Joan Walsh, Salon: Rick Santorum goes off the rails

Tuesday, Mar 20, 2012 5:15 AM 08:58:13 GMT-0700
Rick Santorum goes off the rails
He dismisses contraception -- and unemployment. He cheers religious bigotry, then doesn't. A campaign unravels VIDEO
By Joan Walsh



http://www.salon.com/2012/03/20/rick_santorum_goes_off_the_rails/

Rick Santorum started Monday picking a fight with a fellow Republican, MSNBC’s Joe Scarborough, over whether the media have made too much of Santorum’s anti-contraception beliefs to the neglect of other campaign issues. He ended the day insisting he doesn’t care about the unemployment rate. The night before, he joined a standing ovation for extremist pastor Dennis Terry, who introduced him at a rally Monday by insisting that anyone who doesn’t follow Jesus Christ can “get out” of the U.S. – and then he had to deny he agreed with Terry when reporters followed up. What a big 24 hours for Santorum’s faltering presidential bid. As he heads into the Illinois primary, where he trails Mitt Romney in most polls, Santorum is looking less like a serious threat than he has since January.

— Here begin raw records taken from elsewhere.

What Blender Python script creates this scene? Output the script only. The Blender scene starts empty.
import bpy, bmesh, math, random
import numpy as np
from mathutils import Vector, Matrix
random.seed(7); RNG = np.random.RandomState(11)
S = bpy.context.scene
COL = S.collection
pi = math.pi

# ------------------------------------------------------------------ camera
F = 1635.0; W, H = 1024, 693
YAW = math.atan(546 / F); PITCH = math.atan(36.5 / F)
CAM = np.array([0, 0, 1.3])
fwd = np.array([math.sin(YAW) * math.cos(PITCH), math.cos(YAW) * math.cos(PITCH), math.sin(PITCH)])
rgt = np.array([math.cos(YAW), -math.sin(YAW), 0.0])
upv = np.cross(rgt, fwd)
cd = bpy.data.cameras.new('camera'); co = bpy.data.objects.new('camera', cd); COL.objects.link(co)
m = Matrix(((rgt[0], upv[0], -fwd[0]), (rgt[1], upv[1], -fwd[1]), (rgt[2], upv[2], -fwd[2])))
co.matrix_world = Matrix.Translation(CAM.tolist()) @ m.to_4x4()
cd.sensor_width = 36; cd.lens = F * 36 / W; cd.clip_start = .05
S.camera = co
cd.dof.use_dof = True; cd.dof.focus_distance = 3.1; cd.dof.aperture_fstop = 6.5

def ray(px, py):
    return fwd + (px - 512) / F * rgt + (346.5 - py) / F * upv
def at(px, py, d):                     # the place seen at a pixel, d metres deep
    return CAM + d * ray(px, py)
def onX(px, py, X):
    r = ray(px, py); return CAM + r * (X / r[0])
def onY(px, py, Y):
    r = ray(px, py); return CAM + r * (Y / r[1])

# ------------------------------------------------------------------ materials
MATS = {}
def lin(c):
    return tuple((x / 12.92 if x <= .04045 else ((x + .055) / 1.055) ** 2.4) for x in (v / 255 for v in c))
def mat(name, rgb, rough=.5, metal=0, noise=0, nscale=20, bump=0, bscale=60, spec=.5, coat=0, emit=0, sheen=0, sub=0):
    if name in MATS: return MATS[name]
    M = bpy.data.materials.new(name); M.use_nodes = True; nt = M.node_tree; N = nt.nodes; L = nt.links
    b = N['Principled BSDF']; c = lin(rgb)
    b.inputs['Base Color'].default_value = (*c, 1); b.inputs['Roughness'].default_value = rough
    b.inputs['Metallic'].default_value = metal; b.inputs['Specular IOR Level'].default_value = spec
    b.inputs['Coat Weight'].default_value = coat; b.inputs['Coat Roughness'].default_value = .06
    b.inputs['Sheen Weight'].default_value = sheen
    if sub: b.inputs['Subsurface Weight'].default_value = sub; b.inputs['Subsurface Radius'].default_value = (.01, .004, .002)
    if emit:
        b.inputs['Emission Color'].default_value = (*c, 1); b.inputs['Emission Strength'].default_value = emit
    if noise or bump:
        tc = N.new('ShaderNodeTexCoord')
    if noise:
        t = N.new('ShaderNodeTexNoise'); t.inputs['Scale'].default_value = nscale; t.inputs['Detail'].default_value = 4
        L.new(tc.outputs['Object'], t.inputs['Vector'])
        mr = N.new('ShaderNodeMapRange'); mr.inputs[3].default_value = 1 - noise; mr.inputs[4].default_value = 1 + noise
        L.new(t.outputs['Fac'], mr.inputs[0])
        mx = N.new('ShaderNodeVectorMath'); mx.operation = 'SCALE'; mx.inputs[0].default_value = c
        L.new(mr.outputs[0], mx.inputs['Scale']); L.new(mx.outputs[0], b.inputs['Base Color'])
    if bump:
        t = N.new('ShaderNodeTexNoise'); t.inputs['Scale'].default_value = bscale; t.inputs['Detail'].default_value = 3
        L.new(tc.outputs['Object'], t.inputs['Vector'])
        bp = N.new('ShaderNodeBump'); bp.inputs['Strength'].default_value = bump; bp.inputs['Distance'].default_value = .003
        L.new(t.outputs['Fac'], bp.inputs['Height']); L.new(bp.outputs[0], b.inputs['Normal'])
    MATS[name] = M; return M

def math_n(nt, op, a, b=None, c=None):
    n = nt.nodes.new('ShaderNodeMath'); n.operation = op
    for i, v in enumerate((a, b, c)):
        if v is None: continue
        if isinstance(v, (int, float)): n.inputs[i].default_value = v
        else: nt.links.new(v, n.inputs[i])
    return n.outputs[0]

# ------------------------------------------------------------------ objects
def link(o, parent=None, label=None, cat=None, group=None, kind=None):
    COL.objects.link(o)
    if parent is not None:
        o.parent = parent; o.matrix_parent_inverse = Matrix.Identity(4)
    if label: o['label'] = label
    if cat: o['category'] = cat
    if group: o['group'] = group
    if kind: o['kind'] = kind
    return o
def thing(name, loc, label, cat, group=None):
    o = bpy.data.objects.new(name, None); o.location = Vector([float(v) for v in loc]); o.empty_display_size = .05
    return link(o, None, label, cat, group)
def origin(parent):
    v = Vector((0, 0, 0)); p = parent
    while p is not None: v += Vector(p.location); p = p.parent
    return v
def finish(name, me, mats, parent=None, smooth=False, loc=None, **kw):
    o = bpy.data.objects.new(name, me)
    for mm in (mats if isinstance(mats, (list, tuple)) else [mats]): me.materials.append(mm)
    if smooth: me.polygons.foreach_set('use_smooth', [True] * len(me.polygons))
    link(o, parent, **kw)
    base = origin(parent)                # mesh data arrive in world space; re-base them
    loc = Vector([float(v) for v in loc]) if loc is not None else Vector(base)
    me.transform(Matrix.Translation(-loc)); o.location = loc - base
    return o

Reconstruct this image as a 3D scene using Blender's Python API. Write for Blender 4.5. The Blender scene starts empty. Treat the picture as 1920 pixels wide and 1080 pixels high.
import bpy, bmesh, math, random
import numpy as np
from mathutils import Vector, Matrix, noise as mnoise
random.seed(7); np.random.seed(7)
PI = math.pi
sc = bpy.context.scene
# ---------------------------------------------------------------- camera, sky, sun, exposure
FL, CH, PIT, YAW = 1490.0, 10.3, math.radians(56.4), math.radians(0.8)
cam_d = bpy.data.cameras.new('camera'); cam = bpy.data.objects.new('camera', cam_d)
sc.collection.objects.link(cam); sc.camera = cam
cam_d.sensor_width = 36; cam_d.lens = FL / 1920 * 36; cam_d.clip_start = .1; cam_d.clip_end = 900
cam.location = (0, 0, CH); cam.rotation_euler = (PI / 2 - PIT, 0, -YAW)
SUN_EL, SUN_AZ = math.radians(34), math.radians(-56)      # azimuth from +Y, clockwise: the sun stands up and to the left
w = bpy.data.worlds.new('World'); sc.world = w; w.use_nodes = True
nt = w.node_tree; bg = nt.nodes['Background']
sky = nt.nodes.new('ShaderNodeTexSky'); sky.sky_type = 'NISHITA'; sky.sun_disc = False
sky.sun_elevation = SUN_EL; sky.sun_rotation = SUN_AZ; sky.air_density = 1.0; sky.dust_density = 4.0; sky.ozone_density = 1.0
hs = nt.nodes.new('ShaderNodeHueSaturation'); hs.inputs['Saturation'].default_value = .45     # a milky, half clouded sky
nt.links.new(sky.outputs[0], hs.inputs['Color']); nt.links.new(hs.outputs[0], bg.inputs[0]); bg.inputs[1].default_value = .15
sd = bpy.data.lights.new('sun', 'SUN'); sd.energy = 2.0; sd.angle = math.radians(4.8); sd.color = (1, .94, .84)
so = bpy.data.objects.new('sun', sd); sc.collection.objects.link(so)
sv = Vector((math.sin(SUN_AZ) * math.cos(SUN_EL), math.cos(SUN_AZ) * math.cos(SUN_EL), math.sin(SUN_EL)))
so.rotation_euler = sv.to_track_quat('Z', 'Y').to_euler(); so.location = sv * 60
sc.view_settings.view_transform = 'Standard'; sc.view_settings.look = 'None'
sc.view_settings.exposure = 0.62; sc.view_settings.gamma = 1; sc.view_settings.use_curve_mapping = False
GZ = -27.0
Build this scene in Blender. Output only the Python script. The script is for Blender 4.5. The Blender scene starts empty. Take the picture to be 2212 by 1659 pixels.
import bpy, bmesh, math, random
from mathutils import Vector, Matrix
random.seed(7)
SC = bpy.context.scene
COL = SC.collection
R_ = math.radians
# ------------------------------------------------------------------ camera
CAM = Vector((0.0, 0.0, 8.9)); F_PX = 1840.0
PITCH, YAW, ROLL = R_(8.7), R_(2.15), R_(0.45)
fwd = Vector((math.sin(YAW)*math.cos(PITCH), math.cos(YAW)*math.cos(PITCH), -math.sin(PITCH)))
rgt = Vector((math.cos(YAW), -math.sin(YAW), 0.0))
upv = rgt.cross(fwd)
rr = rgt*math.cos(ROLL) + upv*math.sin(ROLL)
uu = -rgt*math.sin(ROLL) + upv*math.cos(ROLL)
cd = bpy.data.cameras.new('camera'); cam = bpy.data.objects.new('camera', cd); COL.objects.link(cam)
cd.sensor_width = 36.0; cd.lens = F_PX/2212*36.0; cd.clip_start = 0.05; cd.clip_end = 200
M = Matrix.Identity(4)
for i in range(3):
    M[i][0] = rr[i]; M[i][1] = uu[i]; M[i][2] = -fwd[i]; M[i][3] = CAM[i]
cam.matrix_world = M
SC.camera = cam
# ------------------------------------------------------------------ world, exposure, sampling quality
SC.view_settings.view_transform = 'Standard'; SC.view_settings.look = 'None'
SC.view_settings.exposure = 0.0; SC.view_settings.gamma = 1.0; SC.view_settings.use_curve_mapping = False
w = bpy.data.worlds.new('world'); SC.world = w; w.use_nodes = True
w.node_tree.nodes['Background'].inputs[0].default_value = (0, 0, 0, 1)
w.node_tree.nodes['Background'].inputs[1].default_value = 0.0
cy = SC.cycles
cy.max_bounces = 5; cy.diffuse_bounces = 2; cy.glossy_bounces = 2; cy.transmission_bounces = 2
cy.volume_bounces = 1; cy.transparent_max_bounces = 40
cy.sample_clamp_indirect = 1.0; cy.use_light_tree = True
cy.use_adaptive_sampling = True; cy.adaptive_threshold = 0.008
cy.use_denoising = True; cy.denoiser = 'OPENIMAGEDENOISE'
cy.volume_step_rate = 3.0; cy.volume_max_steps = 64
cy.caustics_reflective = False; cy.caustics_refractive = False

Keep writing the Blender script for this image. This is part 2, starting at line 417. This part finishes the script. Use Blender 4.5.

If his campaign can’t be defined by his stance on either contraception or unemployment, what’s the rationale for Santorum’s marathon and increasingly long-shot candidacy? Cheering on a Christian theocracy, and then quickly backpedaling, is as close as I can get. Dennis Terry’s hysterical remarks should be chilling to anyone who values religious freedom, on the right or left (watch it here). Watching Santorum standing and clapping for the bigot made it more clear than ever that he can never lead this nation. The fact that he later backtracked and (sort of) said he disagreed with Terry’s remarks doesn’t erase the fact that when he heard them, he stood and clapped like all the other good Christians. This is the company Santorum keeps.

The right-wing Catholic’s claim that his political enemies are keeping the contraception issue alive has always been specious, but it was particularly strange to watch him try to hang Scarborough with that agenda, too. The “Morning Joe” host, along with colleague Mika Brzezinski, admitted their show has featured a lot of criticism of Santorum’s extremism on contraception, and they gave the candidate a chance to reply. Santorum insisted that the only issue he cares about is the “violation of the First Amendment” represented by President Obama’s requirement that insurance companies offer cost-free contraception. When Scarborough pushed a bit, pointing to a video interview five months ago in Iowa, in which Santorum said he’d be the only presidential candidate to talk about contraception and called it “not OK,” Santorum insisted, “I wasn’t talking about access to contraception … I was talking about the breakdown of the nuclear family.”

But even after Scarborough and Brzezinski agreed to leave the issue, Santorum couldn’t let it go, accusing them of trying to “pigeonhole” and “stereotype” him. Scarborough hit back, asking his former House GOP colleague: “Do you think I’m trying to pigeonhole you and stereotype you?” noting they had much the same stance on social issues when in Congress.